私は40代後半で自律神経失調症に悩まされ、突然全身に鳥肌が立ったり、汗が止まらなくなったり、肋骨が割れそうなほどの胸の圧迫感が半日続いたり、いろいろと苦しかったのだが、検索すると同じ症状のオジサンたちが何人も見つかり、それだけでずいぶん気が楽になった。

ライブの後は、飽きもせずひたすらTwitterで感想文を読み続ける。どうせみんな同じような感想しか書いていないのに、その羅列にライブの余韻が宿っているような気がして、その場から離れがたくなってしまう。

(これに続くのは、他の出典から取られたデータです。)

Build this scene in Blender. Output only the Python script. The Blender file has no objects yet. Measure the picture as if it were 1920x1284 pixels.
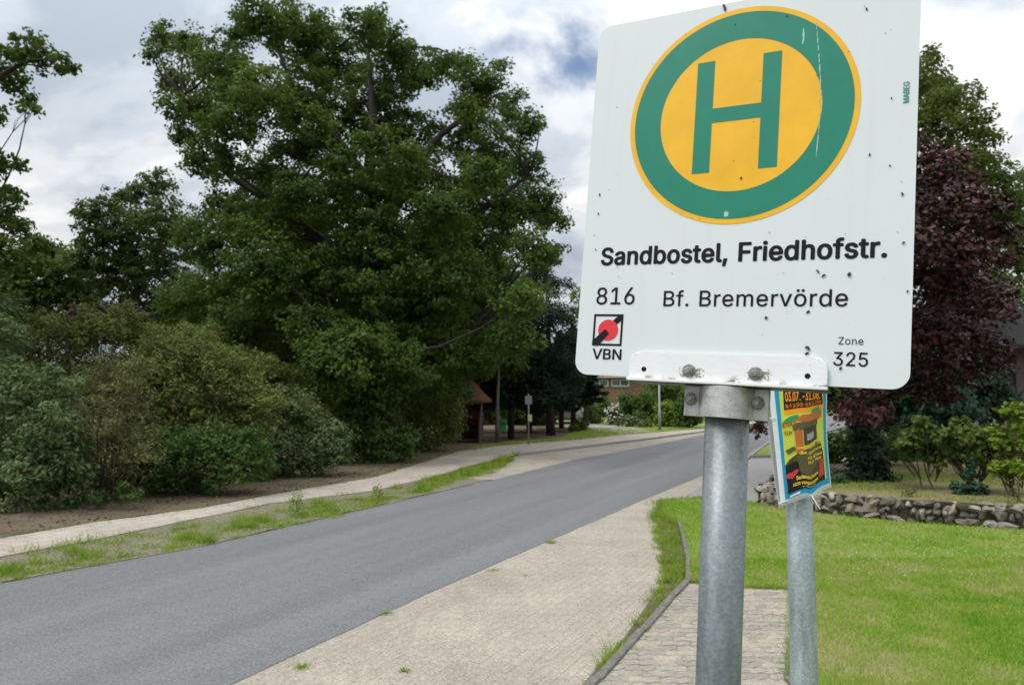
import bpy, bmesh, math, random
import numpy as np
from mathutils import Vector, Matrix

S = bpy.context.scene
COL = S.collection
R = math.radians
rng = np.random.RandomState(7)
random.seed(7)

# ------------------------------------------------------------------ camera
EYE, PITCH, FPX = 1.9, R(4.03), 1392.0
cam_d = bpy.data.cameras.new("camera")
cam = bpy.data.objects.new("camera", cam_d)
COL.objects.link(cam)
cam.location = (0, 0, EYE)
cam.rotation_euler = (R(90) + PITCH, 0, 0)
cam_d.sensor_width = 36.0
cam_d.lens = 36.0 * FPX / 1920.0
cam_d.clip_start = 0.05
cam_d.clip_end = 3000
cam_d.dof.use_dof = True
cam_d.dof.focus_distance = 1.06
cam_d.dof.aperture_fstop = 13.0
S.camera = cam
S.render.resolution_x, S.render.resolution_y = 1024, 684

# ------------------------------------------------------------------ sky
SUN_EL, SUN_AZ = R(56), R(248)           # high, behind and to the left of the viewer, veiled by cloud
W = bpy.data.worlds.new("World")
S.world = W
W.use_nodes = True
wn, wl = W.node_tree.nodes, W.node_tree.links
wn.clear()
out = wn.new("ShaderNodeOutputWorld"); bg = wn.new("ShaderNodeBackground")
sky = wn.new("ShaderNodeTexSky"); sky.sky_type = 'NISHITA'; sky.sun_disc = False
sky.sun_elevation = SUN_EL; sky.sun_rotation = SUN_AZ
sky.air_density = 1.0; sky.dust_density = 2.5; sky.ozone_density = 1.5
bg.inputs['Strength'].default_value = 0.15
SKY_A, SKY_B = (5.3, 0.30, 0), (1.1, 2.10, 0)
tc = wn.new("ShaderNodeTexCoord")
def wmath(op, a, b=None, c=None):
    n = wn.new("ShaderNodeMath"); n.operation = op
    for i, v in enumerate((a, b, c)):
        if v is None: continue
        if isinstance(v, (int, float)): n.inputs[i].default_value = v
        else: wl.new(v, n.inputs[i])
    return n.outputs[0]
rotz = wn.new("ShaderNodeMapping"); rotz.inputs['Rotation'].default_value = (0, 0, R(20)); wl.new(tc.outputs['Generated'], rotz.inputs['Vector'])
sep = wn.new("ShaderNodeSeparateXYZ"); wl.new(rotz.outputs[0], sep.inputs[0])
den = wmath('ADD', wmath('MAXIMUM', sep.outputs[2], 0.0), 0.35)
cxn = wmath('DIVIDE', sep.outputs[0], den); cyn = wmath('DIVIDE', sep.outputs[1], den)
cmb = wn.new("ShaderNodeCombineXYZ"); wl.new(cxn, cmb.inputs[0]); wl.new(cyn, cmb.inputs[1])
cmb.inputs[2].default_value = 3.7
def wnoise(scale, detail, rough, dist=0.0, off=(0, 0, 0)):
    m = wn.new("ShaderNodeMapping"); m.inputs['Location'].default_value = off
    wl.new(cmb.outputs[0], m.inputs['Vector'])
    n = wn.new("ShaderNodeTexNoise"); n.inputs['Scale'].default_value = scale
    n.inputs['Detail'].default_value = detail; n.inputs['Roughness'].default_value = rough
    n.inputs['Distortion'].default_value = dist
    wl.new(m.outputs[0], n.inputs['Vector'])
    return n.outputs['Fac']
def wramp(fac, stops):
    r = wn.new("ShaderNodeValToRGB"); cr = r.color_ramp; cr.interpolation = 'EASE'
    while len(cr.elements) < len(stops): cr.elements.new(0.5)
    for e, (p, c) in zip(cr.elements, stops): e.position = p; e.color = (*c, 1)
    wl.new(fac, r.inputs[0]); return r.outputs[0]
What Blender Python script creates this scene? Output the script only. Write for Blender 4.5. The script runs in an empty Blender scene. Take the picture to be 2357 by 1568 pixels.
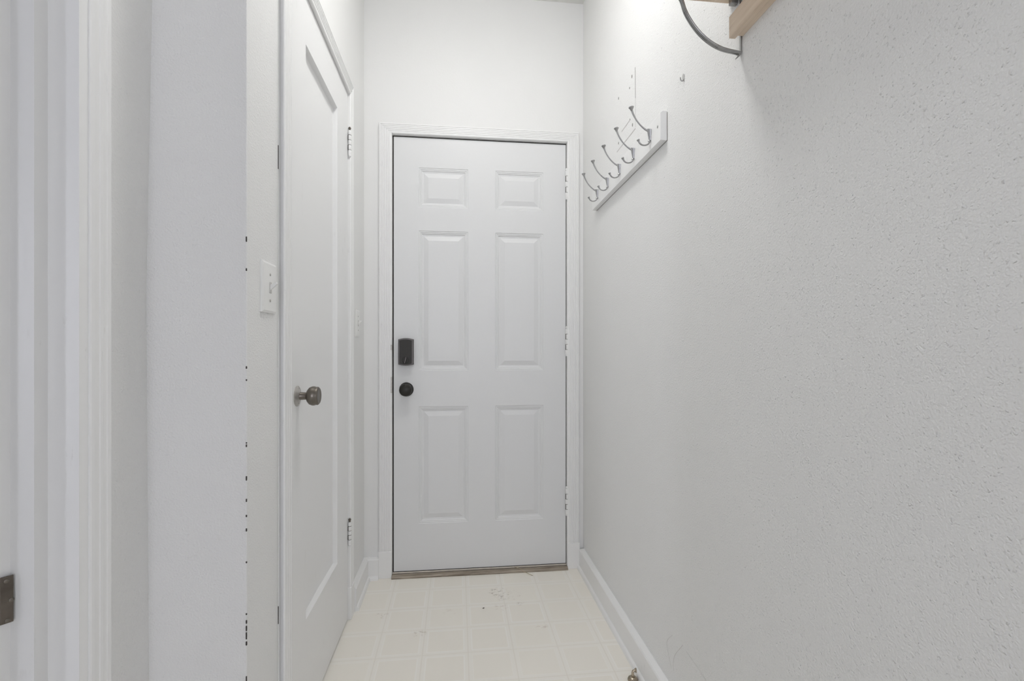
import bpy, bmesh, math, random
from mathutils import Vector, Matrix
random.seed(7)
S = bpy.context.scene
COL = S.collection

# ------------------------------------------------------------------ camera
F, CU, CV, HY, TH, CZ = 1110.0, 1178.5, 784.0, 806.0, math.radians(6.48), 1.07
cam_d = bpy.data.cameras.new('camera'); cam = bpy.data.objects.new('camera', cam_d)
COL.objects.link(cam); S.camera = cam
cam.location = (0, 0, CZ); cam.rotation_euler = (math.pi/2, 0, -TH)
cam_d.sensor_width = 36; cam_d.sensor_fit = 'HORIZONTAL'
cam_d.lens = F/2357*36; cam_d.shift_y = (HY-CV)/2357; cam_d.clip_start = .02
# ------------------------------------------------------------------ world, colour management
W = bpy.data.worlds.new('sky'); S.world = W; W.use_nodes = True
bg = W.node_tree.nodes['Background']
bg.inputs[0].default_value = (.85, .90, 1, 1); bg.inputs[1].default_value = .25
S.view_settings.view_transform = 'Standard'; S.view_settings.look = 'None'
S.view_settings.gamma = 1; S.view_settings.exposure = 0.13; S.view_settings.use_curve_mapping = False
S.cycles.use_denoising = True
S.cycles.max_bounces = 7; S.cycles.diffuse_bounces = 6; S.cycles.glossy_bounces = 3
S.cycles.use_adaptive_sampling = True; S.cycles.adaptive_threshold = .10; S.cycles.adaptive_min_samples = 16
S.cycles.sample_clamp_indirect = 4
P_REAR, P_SIDE = 50, 8
# daylight through the window of the room behind and of the side room
def area(name, loc, rot, sx, sy, power, col):
    l = bpy.data.lights.new(name, 'AREA'); l.shape = 'RECTANGLE'; l.size = sx; l.size_y = sy
    l.energy = power; l.color = col
    o = bpy.data.objects.new(name, l); COL.objects.link(o); o.location = loc; o.rotation_euler = rot
    return o
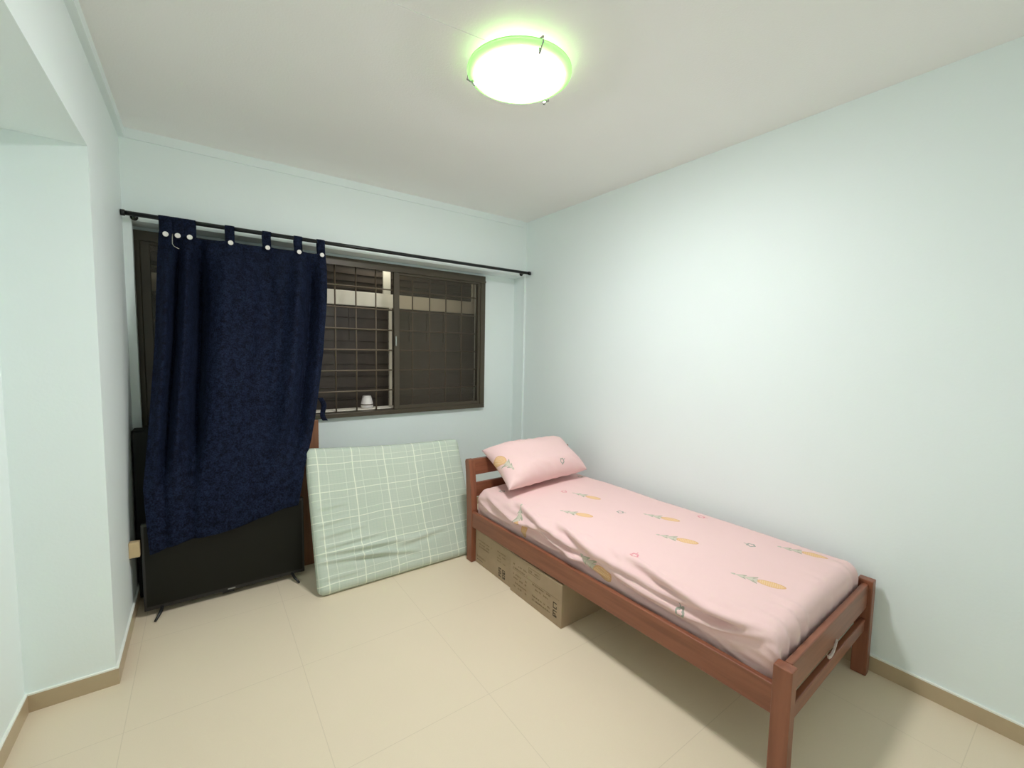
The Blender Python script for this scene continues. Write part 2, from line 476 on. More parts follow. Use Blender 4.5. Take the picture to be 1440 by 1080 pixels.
# cup on the sill
cup = tag(empty('lidded_cup', (1.068, 3.49, WZ0+0.040)), 'small white tub with a dark band on the window sill behind the grille', 'cup')
M_cup = simple('white_cup_plastic', (0.88, 0.83, 0.81, 1), 0.35, var=0.03)
bm = bmesh.new()
lathe(bm, [(0, 0), (0.040, 0), (0.046, 0.006), (0.048, 0.028), (0.0478, 0.031), (0.047, 0.037), (0.036, 0.085), (0.034, 0.090), (0, 0.090)], n=32, mi=[0, 0, 0, 1, 1, 0, 0, 0])
mesh_obj('cup_body', bm, [M_cup, M_ink], cup)
bm = bmesh.new(); lathe(bm, [(0, 0.090), (0.034, 0.090), (0.034, 0.097), (0.030, 0.101), (0, 0.101)], n=32)
mesh_obj('lid', bm, M_cup, cup)

# ------------------------------------------------------------------ ceiling lamp
LX, LY = 1.080, 1.494
lamp = tag(empty('ceiling_lamp', (LX, LY, H)), 'round green-rimmed glass ceiling lamp, lit, held by small metal clips', 'ceiling light')
bm = bmesh.new(); lathe(bm, [(0, 0), (0.115, 0), (0.115, -0.006), (0.108, -0.014), (0, -0.014)], n=48)
mesh_obj('base_plate', bm, M_white, lamp)
def emis(name, c, s):
    t = NT(name); e = t.n.new('ShaderNodeEmission'); e.inputs[0].default_value = c; e.inputs[1].default_value = s
    t.lk(e.outputs[0], t.out.inputs[0]); return t.m
M_dome = emis('lit_opal_glass', (0.985, 0.975, 0.985, 1), 48.0)
def rimmat():
    t = NT('green_glass_rim'); tr = t.n.new('ShaderNodeBsdfTranslucent'); tr.inputs[0].default_value = (0.32, 0.68, 0.22, 1)
    df = t.n.new('ShaderNodeBsdfDiffuse'); df.inputs[0].default_value = (0.36, 0.68, 0.26, 1)
    gl = t.n.new('ShaderNodeBsdfGlossy'); gl.inputs['Roughness'].default_value = 0.1
    m1 = t.n.new('ShaderNodeMixShader'); m1.inputs[0].default_value = 0.5; t.lk(tr.outputs[0], m1.inputs[1]); t.lk(df.outputs[0], m1.inputs[2])
    m2 = t.n.new('ShaderNodeMixShader'); m2.inputs[0].default_value = 0.06; t.lk(m1.outputs[0], m2.inputs[1]); t.lk(gl.outputs[0], m2.inputs[2])
    t.lk(m2.outputs[0], t.out.inputs[0]); return t.m
M_rim = rimmat()
R = 0.175; prof = []
for k in range(15):
    a = PI/2*k/14
    prof.append((R*math.cos(a), -0.060-0.040*(1-math.cos(a)**2)))
prof[-1] = (0.0, prof[-1][1])
bm = bmesh.new(); lathe(bm, prof, n=72)
mesh_obj('glass_dome', bm, M_dome, lamp, True)
bm = bmesh.new(); lathe(bm, [(0, -0.0555), (R+0.0005, -0.0555), (R+0.0005, -0.0595), (0, -0.0595)], n=72)
mesh_obj('light_block_disc', bm, M_white, lamp)  # hidden disc added to stop the dome's light going up to the ceiling
bm = bmesh.new(); lathe(bm, [(R-0.002, -0.066), (0.193, -0.062), (0.205, -0.056), (0.211, -0.052), (0.211, -0.047), (0.205, -0.050), (0.191, -0.056), (R-0.002, -0.060)], n=72)
mesh_obj('glass_rim', bm, M_rim, lamp, True)
M_tube = emis('lit_ring_tube', (1.0, 0.90, 0.72, 1), 3.0)
bm = bmesh.new()
NR = 64; rings = [[bm.verts.new(((0.138+0.011*math.cos(2*PI*j/10))*math.cos(2*PI*i/NR), (0.138+0.011*math.cos(2*PI*j/10))*math.sin(2*PI*i/NR), -0.038+0.011*math.sin(2*PI*j/10))) for j in range(10)] for i in range(NR)]
for i in range(NR):
    for j in range(10):
        bm.faces.new((rings[i][j], rings[(i+1) % NR][j], rings[(i+1) % NR][(j+1) % 10], rings[i][(j+1) % 10]))
mesh_obj('ring_tube', bm, M_tube, lamp, True)
for ang in (257, 17, 137):
    a = math.radians(ang); c, s = math.cos(a), math.sin(a)
    bm = bmesh.new()
    P = lambda r, z: (r*c, r*s, z)
    tube(bm, [P(0.110, -0.006), P(0.214, -0.040), P(0.217, -0.058), P(0.190, -0.074)], 0.0035, 8)
    tube(bm, [P(0.194, -0.067), P(0.184, -0.084)], 0.006, 10)
    mesh_obj('clip', bm, M_chrome, lamp, True)

# ------------------------------------------------------------------ bed
BX, BY = 1.433, 2.530                       # near head corner
ANG = math.atan2(0.061, 1.97)               # slightly askew
BL, BW = 2.004, 0.930
bed = tag(empty('bed_frame', (BX, BY, 0), ANG), 'reddish-brown wooden single bed frame along the right wall', 'bed')
# local frame: x across (0..BW), y from 0 (head) to -BL (foot)
def bpart(name, m, fn, bev=0.004):
    bm = bmesh.new(); fn(bm); return mesh_obj(name, bm, m, bed)
def post(x0, x1, y0, y1, z1, taper=False):
    bm = bmesh.new(); box(bm, x0, x1, y0, y1, 0.0, z1, bev=0.004)
    mesh_obj('leg', bm, M_woodZ, bed)
P1 = 0.058
# foot posts
post(0.0, 0.045, -BL, -BL+P1, 0.424); post(BW-0.045, BW, -BL, -BL+P1, 0.440)
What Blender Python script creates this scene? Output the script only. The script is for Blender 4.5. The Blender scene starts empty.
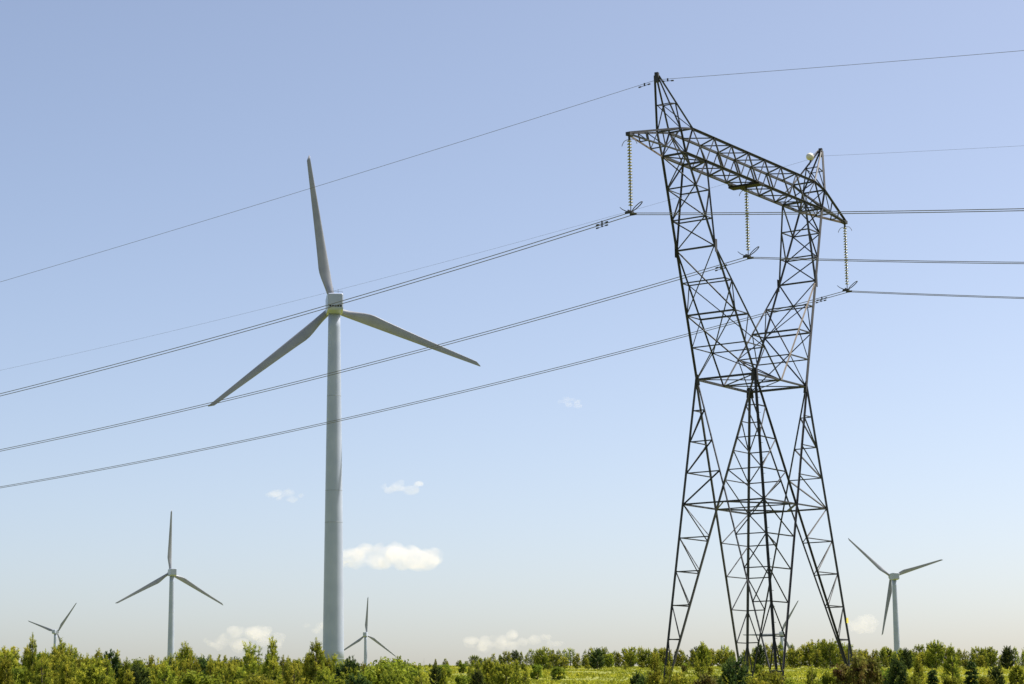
import bpy, bmesh, math, random
import numpy as np
from mathutils import Vector, Matrix

R = math.radians
rnd = random.Random(7)
SC = bpy.context.scene
COL = SC.collection

# ------------------------------------------------------------------ camera
F, TILT, ROLL = 2168.55, 0.17227, 0.01146
ct, st, cr, sr = math.cos(TILT), math.sin(TILT), math.cos(ROLL), math.sin(ROLL)
AX_R, AX_U, AX_F = Vector((1, 0, 0)), Vector((0, -st, ct)), Vector((0, ct, st))
CX, CY = AX_R * cr - AX_U * sr, AX_R * sr + AX_U * cr
cam_data = bpy.data.cameras.new('camera')
cam = bpy.data.objects.new('camera', cam_data)
COL.objects.link(cam)
cam_data.sensor_width = 36.0
cam_data.sensor_fit = 'HORIZONTAL'
cam_data.lens = F / 1024 * 36
cam_data.clip_start, cam_data.clip_end = 0.5, 60000
m = Matrix.Identity(4)
for i in range(3):
    m[i][0], m[i][1], m[i][2] = CX[i], CY[i], -AX_F[i]
cam.matrix_world = m
SC.camera = cam

# ------------------------------------------------------------------ daylight
SUN_AZ, SUN_EL = R(66), R(58)          # azimuth measured from +Y towards +X
world = bpy.data.worlds.new('World')
SC.world = world
world.use_nodes = True
wn = world.node_tree
wn.nodes.clear()
w_out = wn.nodes.new('ShaderNodeOutputWorld')
w_bg = wn.nodes.new('ShaderNodeBackground')
w_sky = wn.nodes.new('ShaderNodeTexSky')
w_sky.sky_type = 'NISHITA'
w_sky.sun_disc = False
w_sky.sun_elevation = SUN_EL
w_sky.sun_rotation = SUN_AZ
w_sky.altitude = 300
w_sky.air_density = 0.7
w_sky.dust_density = 2.2
w_sky.ozone_density = 1.0
w_bg.inputs[1].default_value = 0.115
w_tint = wn.nodes.new('ShaderNodeMixRGB')           # white balance of the sky
w_tint.blend_type = 'MULTIPLY'
w_tint.inputs[0].default_value = 1
w_tint.inputs[2].default_value = (1.07, .995, .94, 1)
w_hs = wn.nodes.new('ShaderNodeHueSaturation')
w_hs.inputs['Saturation'].default_value = 0.97
wn.links.new(w_sky.outputs[0], w_hs.inputs['Color'])
wn.links.new(w_hs.outputs[0], w_tint.inputs[1])
wn.links.new(w_tint.outputs[0], w_bg.inputs[0])
wn.links.new(w_bg.outputs[0], w_out.inputs[0])

sun_d = bpy.data.lights.new('sun', 'SUN')
sun_d.energy = 5.0
sun_d.angle = R(0.53)
sun_d.color = (1.0, 0.95, 0.86)
sun = bpy.data.objects.new('sun', sun_d)
COL.objects.link(sun)
sdir = Vector((math.sin(SUN_AZ) * math.cos(SUN_EL), math.cos(SUN_AZ) * math.cos(SUN_EL), math.sin(SUN_EL)))
sun.rotation_euler = (-sdir).to_track_quat('-Z', 'Y').to_euler()
sun.location = sdir * 200

SC.view_settings.view_transform = 'Standard'
SC.view_settings.look = 'None'
SC.view_settings.gamma = 1
SC.view_settings.use_curve_mapping = False
SC.view_settings.exposure = 0.71
SC.render.engine = 'CYCLES'
SC.cycles.volume_bounces = 3
SC.cycles.transparent_max_bounces = 16

# ------------------------------------------------------------------ helpers
def ray(px, py):
    return CX * (px - 512) + CY * (342 - py) + AX_F * F

def at(px, py, Y):
    d = ray(px, py)
    return d * (Y / d.y)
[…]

同質の人に出会う効能はなかなかのものだ。仲間を見つけたり同意してくれる人を見つけたりすることが、人生でどれほど大切なのかを、SNS時代になって身に沁みて理解するようになった。というかSNS時代だからこそ、その大切さが増幅されているのかもしれない。

本当は異質の人と出会うことも大事なのに、同質の人と出会うことがどうしても優先される。それがSNSなのだろうか。

パブロフの犬ではないが、私はもはや、同質の人との出会いがなくても、ただ画面をスクロールするだけで気が晴れる体になってしまったようだ。

だいぶ話題がずれてきたので夢の話に戻ると、私はよく、住んだことのないマンションに住んでいる夢を見る。決まって四車線の広い道路沿いにあるマンションの低層階で、これまで住んだ部屋を全部混ぜたような感じもするし、そうじゃないような気もする。

あれはいったいどこなんだろう。見たこともないし知らないのに、ふるさとのように何度も出てくる。夢は不思議だ。

やっぱりこれも、「私も知らないマンションに住んでる夢をよく見ます!」という人がけっこういるのだろうか。もしかして私も、こうやってネットに文章を書き連ねることで、誰かの溜飲を下げているのか。